More pavement means more runoff, more strain on stormwater systems, and increased flood risk — concerns already raised by local residents near proposed expansion zones. The pattern is well known: sprawl amplifies the very infrastructure and climate challenges municipalities are struggling to manage.

A Better Path Already Exists

Hamilton has already made its choice — twice.

In 2021, and again under a subsequent council, the city embraced a fixed urban boundary, aligning itself with the widely supported “Stop Sprawl” movement. That decision was rooted in a forward-looking strategy: intensify where infrastructure already exists, revitalize underused land, and build complete communities within the current footprint.

This is not anti-growth.

It is pro-responsible growth.

Cities across North America are increasingly recognizing that density — when done well — supports affordability, vibrancy, and long-term fiscal sustainability.
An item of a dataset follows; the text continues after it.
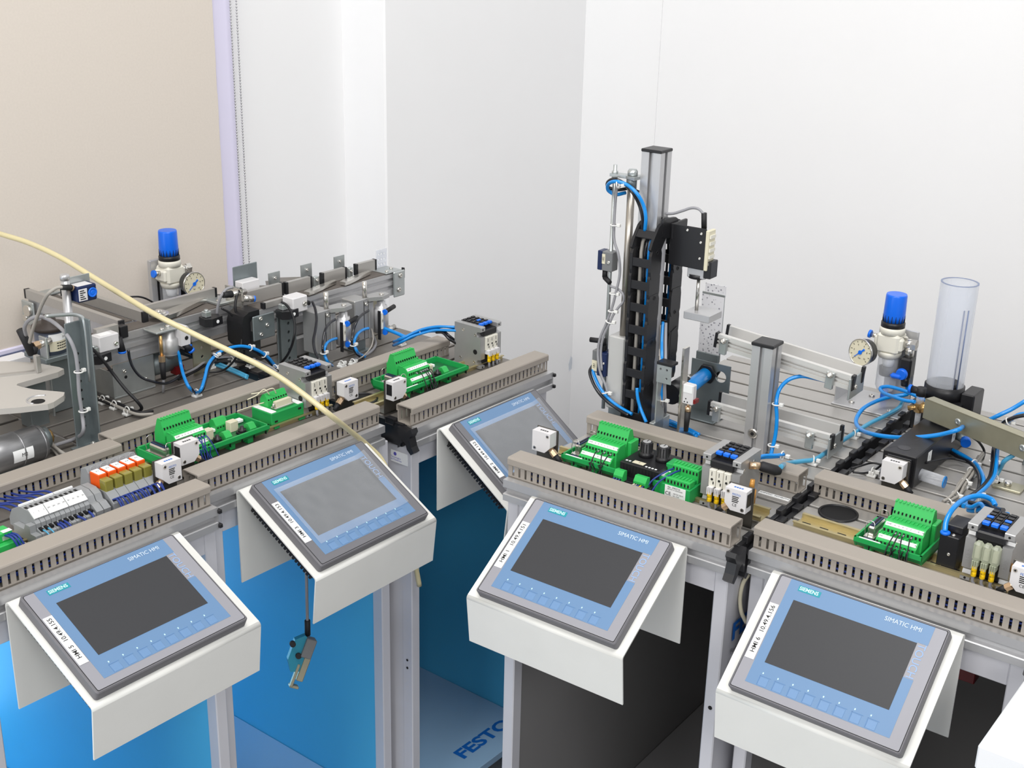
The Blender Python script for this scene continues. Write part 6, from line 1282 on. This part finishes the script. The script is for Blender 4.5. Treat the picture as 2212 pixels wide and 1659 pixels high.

Hamilton has the opportunity to be part of that shift rather than reverting to outdated expansion models.

The Line That Must Hold

Even some local leaders acknowledge the risks. Councillor Mark Tadeson has pointed out that certain proposals amount to “leapfrogging” development — bypassing more appropriate, less disruptive areas closer to the existing boundary. That observation underscores a critical point: this is not a binary choice between growth and no growth.

It is a choice between disciplined, strategic development and unchecked sprawl. 

Hamilton stands at a crossroads. The decisions made through this tribunal process will reverberate for generations — shaping the city’s landscape, economy, and environmental resilience.

Growth is necessary. Housing is urgent.

But sacrificing irreplaceable farmland is neither necessary nor wise.

If Hamilton is serious about its future, the line it drew around its urban boundary must not just be defended — it must be respected.